Mas muito mais do que isso, é a Europa que vai ganhar, pois ninguém como António Costa tem a capacidade para fazer as “pontes” entre os diferentes interesses europeus – o Conselho tem cada vez mais de ser liderado por quem possa encontrar consensos, que tenha o engenho e a capacidade de diálogo e saiba gerir e gerar equilíbrios junto das diferentes famílias europeias – e isso é determinante para o futuro da Europa, ainda mais quando os extremistas somam apoios em diferentes países, e em especial em França (onde o centro eclipsou e o próximo Governo será da extrema direita ou de extrema esquerda).
António Costa será ainda uma oportunidade para a paz na Europa (não será Úrsula Von der Leyen, presidente da Comissão, ou Kaja Kalas, nova responsável pela diplomacia europeia, que poderão promover a aproximação e o diálogo com a Rússia) – esperemos.

PS 1: No passado dia 1 faleceu o grande Fausto, um dos maiores músicos portugueses. O autor de “Por Este Rio Acima” tinha o condão dos génios. Como escreveu João Bonifácio, «fazia música de autor a partir de música sem autor (o chamado folclore)», era o mago da composição que pegava no fado, no folclore, na marrabenta, fazia música popular portuguesa com cheiro a África. O mago da composição morreu, mas ficou a imensidão da obra.

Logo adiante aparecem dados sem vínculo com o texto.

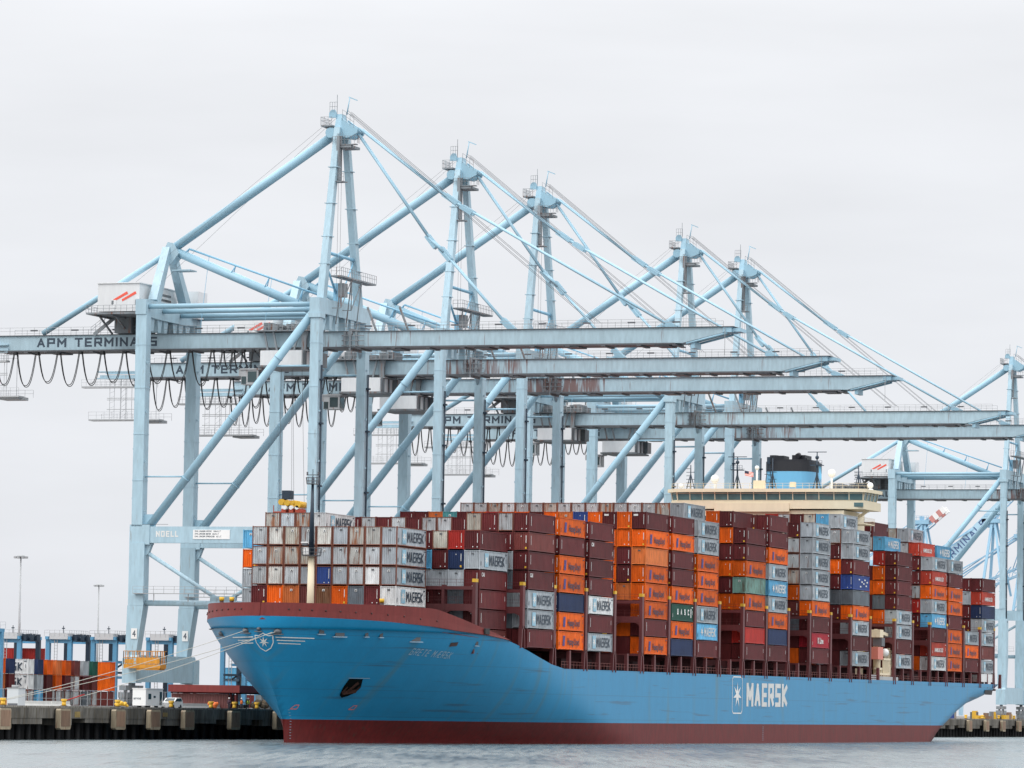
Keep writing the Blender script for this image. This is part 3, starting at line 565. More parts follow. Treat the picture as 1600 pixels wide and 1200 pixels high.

Fausto dizia sempre que tinha nascido no meio do Oceano Atlântico, a bordo do navio “Pátria”, em viagem para Angola, país para onde foi ainda bebé, mas nasceu e foi registado a 26 de novembro de 1948, em Vila Franca das Naves, localidade onde a sua mãe era professora primária e onde está sepultada a sua avó materna. Foi o próprio Fausto que, 73 anos depois, o recordou, num concerto emotivo, no palco do TMG, a propósito dos 822 anos da Guarda (a 27 de novembro de 2021). O concerto partia da “Madrugada dos Trapeiros”, mas o cantautor veio cantar os parabéns a uma cidade que também foi sua surpreendendo o público, que esgotou o grande auditório do TMG, revelando as suas peripécias infantis com o seu irmão quando viviam na cidade mais alta. Como então escrevi (https://www.facebook.com/share/rMtHNKAJjzxVHeJg/) «Fausto, veio cantar os parabéns à Guarda. Foi um grande concerto de música popular portuguesa e de canção de intervenção. Mas foi também uma noite sentimental em que Fausto, foi o Fausto Bordalo Dias de Vila Franca das Naves, o filho da professora Alice, o sobrinho da Dona Mariazinha, que ele recordou em palco de forma emotiva. Com lágrimas nos olhos, Fausto recordou a sua terra natal, o seu irmão que nasceu na Guarda e os tempos em que estudou no antigo liceu da Guarda. Foi uma grande noite para ele e para os vilafranquenses que nos emocionámos e aplaudimos enquanto recordávamos as muitas histórias que na nossa infância ouvimos sobre a mãe do nosso grande músico, vizinha da minha família, que nos anos 50 ensinou a ler e escrever muitas crianças da nossa vila. Obrigado Fausto!».

2. Dia 30 de junho morreu Manuel Cargaleiro, mestre ceramista, o “pintor das cores”, era dos mais reconhecidos artistas portugueses. Natural de Chão das Servas, no concelho de Vila Velha de Ródão, no distrito de Castelo Branco, foi um grande pintor e renovador da azulejaria portuguesa – foi o autor do maravilhoso mural em azulejos no pátio exterior dos antigos Paços de Concelho da Guarda (atual CIMBSE). Tinha 97 anos. Até sempre.